**** SOURCE MATERIAL

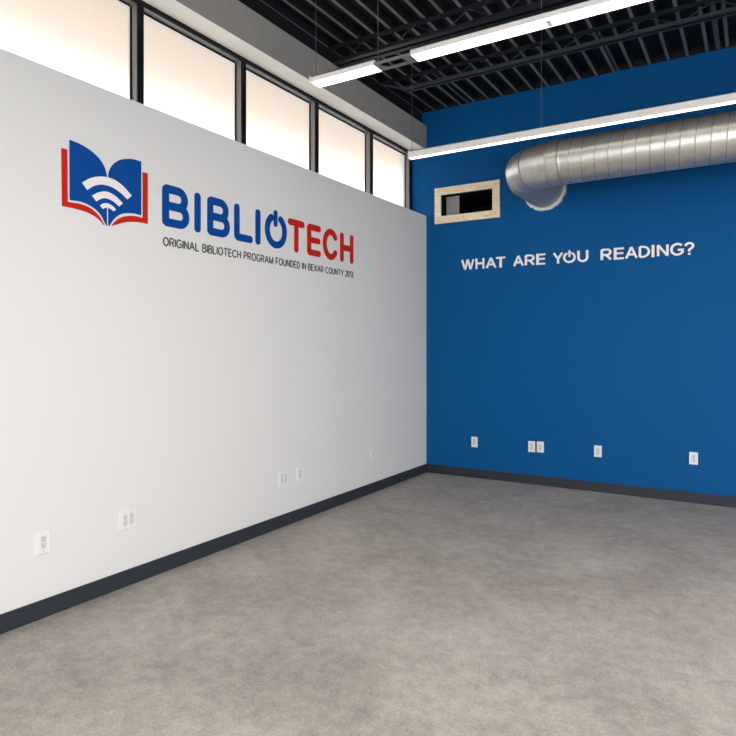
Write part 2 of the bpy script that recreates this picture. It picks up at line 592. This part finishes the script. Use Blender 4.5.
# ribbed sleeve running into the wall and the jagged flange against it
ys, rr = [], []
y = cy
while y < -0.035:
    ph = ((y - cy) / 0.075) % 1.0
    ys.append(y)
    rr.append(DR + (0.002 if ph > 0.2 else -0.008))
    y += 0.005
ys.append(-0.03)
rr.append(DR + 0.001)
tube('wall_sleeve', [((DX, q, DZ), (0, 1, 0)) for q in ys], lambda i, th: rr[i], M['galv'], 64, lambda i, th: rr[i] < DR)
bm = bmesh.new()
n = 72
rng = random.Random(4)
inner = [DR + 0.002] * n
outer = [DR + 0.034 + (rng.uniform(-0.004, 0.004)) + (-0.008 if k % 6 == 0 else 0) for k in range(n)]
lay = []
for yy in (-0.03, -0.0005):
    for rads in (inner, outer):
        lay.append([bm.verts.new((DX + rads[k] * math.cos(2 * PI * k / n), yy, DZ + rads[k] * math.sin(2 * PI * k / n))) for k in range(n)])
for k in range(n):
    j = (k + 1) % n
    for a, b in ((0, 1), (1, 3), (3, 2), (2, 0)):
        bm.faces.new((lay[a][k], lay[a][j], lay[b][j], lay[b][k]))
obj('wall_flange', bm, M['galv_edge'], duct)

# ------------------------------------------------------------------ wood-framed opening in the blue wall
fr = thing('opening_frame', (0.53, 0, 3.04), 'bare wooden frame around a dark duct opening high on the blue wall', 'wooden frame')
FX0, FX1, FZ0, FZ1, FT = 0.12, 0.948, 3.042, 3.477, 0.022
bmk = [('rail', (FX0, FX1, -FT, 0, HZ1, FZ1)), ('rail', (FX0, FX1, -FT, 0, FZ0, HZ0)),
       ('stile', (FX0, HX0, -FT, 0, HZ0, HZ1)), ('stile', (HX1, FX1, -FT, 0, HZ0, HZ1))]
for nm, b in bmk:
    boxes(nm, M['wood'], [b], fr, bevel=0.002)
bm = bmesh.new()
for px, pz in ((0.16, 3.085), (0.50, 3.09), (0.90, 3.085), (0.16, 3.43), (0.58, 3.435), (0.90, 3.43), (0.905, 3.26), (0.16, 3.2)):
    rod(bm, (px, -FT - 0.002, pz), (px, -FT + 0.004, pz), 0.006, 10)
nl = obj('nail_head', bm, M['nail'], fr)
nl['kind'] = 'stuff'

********

» EXERCISE GOAL:
Give again, word for word, every line from the top of the data above to the line holding "obj('wall_flange', bm, M['galv_edge'], duct)", inclusive, with the pictures left out.

» EXERCISE SOLUTION:
Write part 2 of the bpy script that recreates this picture. It picks up at line 592. This part finishes the script. Use Blender 4.5.
# ribbed sleeve running into the wall and the jagged flange against it
ys, rr = [], []
y = cy
while y < -0.035:
    ph = ((y - cy) / 0.075) % 1.0
    ys.append(y)
    rr.append(DR + (0.002 if ph > 0.2 else -0.008))
    y += 0.005
ys.append(-0.03)
rr.append(DR + 0.001)
tube('wall_sleeve', [((DX, q, DZ), (0, 1, 0)) for q in ys], lambda i, th: rr[i], M['galv'], 64, lambda i, th: rr[i] < DR)
bm = bmesh.new()
n = 72
rng = random.Random(4)
inner = [DR + 0.002] * n
outer = [DR + 0.034 + (rng.uniform(-0.004, 0.004)) + (-0.008 if k % 6 == 0 else 0) for k in range(n)]
lay = []
for yy in (-0.03, -0.0005):
    for rads in (inner, outer):
        lay.append([bm.verts.new((DX + rads[k] * math.cos(2 * PI * k / n), yy, DZ + rads[k] * math.sin(2 * PI * k / n))) for k in range(n)])
for k in range(n):
    j = (k + 1) % n
    for a, b in ((0, 1), (1, 3), (3, 2), (2, 0)):
        bm.faces.new((lay[a][k], lay[a][j], lay[b][j], lay[b][k]))
obj('wall_flange', bm, M['galv_edge'], duct)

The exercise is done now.